» Aim:
Word for word, copy all the data and drop the pictures.

» Material provided:
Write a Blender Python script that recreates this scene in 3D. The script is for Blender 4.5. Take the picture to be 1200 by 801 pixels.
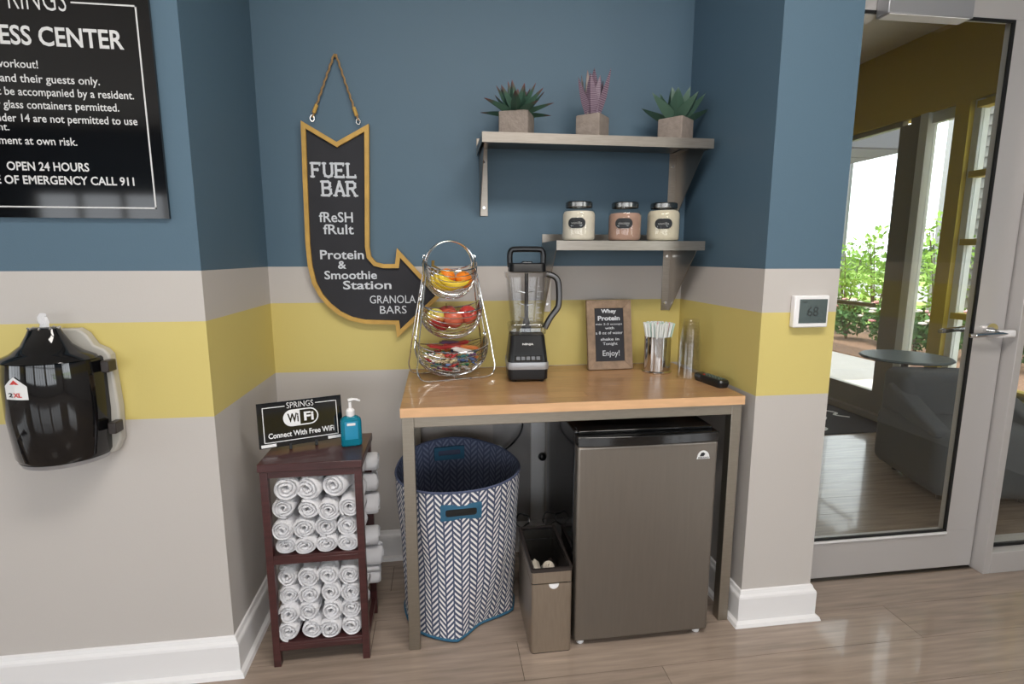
import bpy, math, random
from mathutils import Vector, Matrix, noise
R = math.radians; PI = math.pi
for _o in list(bpy.data.objects): bpy.data.objects.remove(_o)
SC = bpy.context.scene; COL = SC.collection

# ------------------------------------------------------------------ camera, world, light, exposure
def lin(c):
    return tuple((x/255/12.92 if x/255 <= .04045 else ((x/255+.055)/1.055)**2.4) for x in c)
cam_d = bpy.data.cameras.new('camera'); cam = bpy.data.objects.new('camera', cam_d); COL.objects.link(cam)
cam_d.sensor_width = 36; cam_d.lens = 36*625.61/1200; cam_d.clip_start = .05; cam_d.clip_end = 300
_y, _p = R(7.8072), R(-9.0458)
_f = Vector((math.sin(_y)*math.cos(_p), math.cos(_y)*math.cos(_p), math.sin(_p)))
_r = Vector((math.cos(_y), -math.sin(_y), 0)); _u = _r.cross(_f)
cam.matrix_world = Matrix(((_r.x, _u.x, -_f.x, -.1694), (_r.y, _u.y, -_f.y, -2.3772), (_r.z, _u.z, -_f.z, 1.3957), (0, 0, 0, 1)))
SC.camera = cam

w = bpy.data.worlds.new('overcast_sky'); SC.world = w; w.use_nodes = True
bg = w.node_tree.nodes['Background']; bg.inputs[0].default_value = (.90, .95, 1.0, 1); bg.inputs[1].default_value = 4.4

def lamp(name, kind, loc, rot, energy, color=(1, 1, 1), sx=1, sy=1, shape='RECTANGLE'):
    d = bpy.data.lights.new(name, kind); d.energy = energy; d.color = color
    if kind == 'AREA': d.shape = shape; d.size = sx; d.size_y = sy
    o = bpy.data.objects.new(name, d); COL.objects.link(o); o.location = loc; o.rotation_euler = rot
    return o
sun = lamp('sun', 'SUN', (0, 0, 9), (R(38), R(-22), 0), 5.5, (1, .96, .9)); sun.data.angle = R(2)
sun.rotation_euler = Vector((.16, -.25, -.95)).to_track_quat('-Z', 'Y').to_euler()
# daylight through the long windows in the wall behind the camera
for i, (x, e) in enumerate(((-4.4, 6), (-1.9, 14), (.6, 26))):
    lamp('window_and_fill_light', 'AREA', (x, -7.12, 1.35), (R(90), 0, 0), e, (.93, .97, 1), 2.2, 1.9)
# fill light at added side-wall windows, to brighten the alcove's side walls
lamp('window_and_fill_light', 'AREA', (-6.3, -3.6, 1.4), (R(90), 0, R(-90)), 20, (.93, .97, 1), 3.4, 1.7)
lamp('window_and_fill_light', 'AREA', (3.75, -5.4, 1.5), (R(90), 0, R(90)), 60, (.93, .97, 1), 2.4, 1.7)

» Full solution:
Write a Blender Python script that recreates this scene in 3D. The script is for Blender 4.5. Take the picture to be 1200 by 801 pixels.
import bpy, math, random
from mathutils import Vector, Matrix, noise
R = math.radians; PI = math.pi
for _o in list(bpy.data.objects): bpy.data.objects.remove(_o)
SC = bpy.context.scene; COL = SC.collection

# ------------------------------------------------------------------ camera, world, light, exposure
def lin(c):
    return tuple((x/255/12.92 if x/255 <= .04045 else ((x/255+.055)/1.055)**2.4) for x in c)
cam_d = bpy.data.cameras.new('camera'); cam = bpy.data.objects.new('camera', cam_d); COL.objects.link(cam)
cam_d.sensor_width = 36; cam_d.lens = 36*625.61/1200; cam_d.clip_start = .05; cam_d.clip_end = 300
_y, _p = R(7.8072), R(-9.0458)
_f = Vector((math.sin(_y)*math.cos(_p), math.cos(_y)*math.cos(_p), math.sin(_p)))
_r = Vector((math.cos(_y), -math.sin(_y), 0)); _u = _r.cross(_f)
cam.matrix_world = Matrix(((_r.x, _u.x, -_f.x, -.1694), (_r.y, _u.y, -_f.y, -2.3772), (_r.z, _u.z, -_f.z, 1.3957), (0, 0, 0, 1)))
SC.camera = cam

w = bpy.data.worlds.new('overcast_sky'); SC.world = w; w.use_nodes = True
bg = w.node_tree.nodes['Background']; bg.inputs[0].default_value = (.90, .95, 1.0, 1); bg.inputs[1].default_value = 4.4

def lamp(name, kind, loc, rot, energy, color=(1, 1, 1), sx=1, sy=1, shape='RECTANGLE'):
    d = bpy.data.lights.new(name, kind); d.energy = energy; d.color = color
    if kind == 'AREA': d.shape = shape; d.size = sx; d.size_y = sy
    o = bpy.data.objects.new(name, d); COL.objects.link(o); o.location = loc; o.rotation_euler = rot
    return o
sun = lamp('sun', 'SUN', (0, 0, 9), (R(38), R(-22), 0), 5.5, (1, .96, .9)); sun.data.angle = R(2)
sun.rotation_euler = Vector((.16, -.25, -.95)).to_track_quat('-Z', 'Y').to_euler()
# daylight through the long windows in the wall behind the camera
for i, (x, e) in enumerate(((-4.4, 6), (-1.9, 14), (.6, 26))):
    lamp('window_and_fill_light', 'AREA', (x, -7.12, 1.35), (R(90), 0, 0), e, (.93, .97, 1), 2.2, 1.9)
# fill light at added side-wall windows, to brighten the alcove's side walls
lamp('window_and_fill_light', 'AREA', (-6.3, -3.6, 1.4), (R(90), 0, R(-90)), 20, (.93, .97, 1), 3.4, 1.7)
lamp('window_and_fill_light', 'AREA', (3.75, -5.4, 1.5), (R(90), 0, R(90)), 60, (.93, .97, 1), 2.4, 1.7)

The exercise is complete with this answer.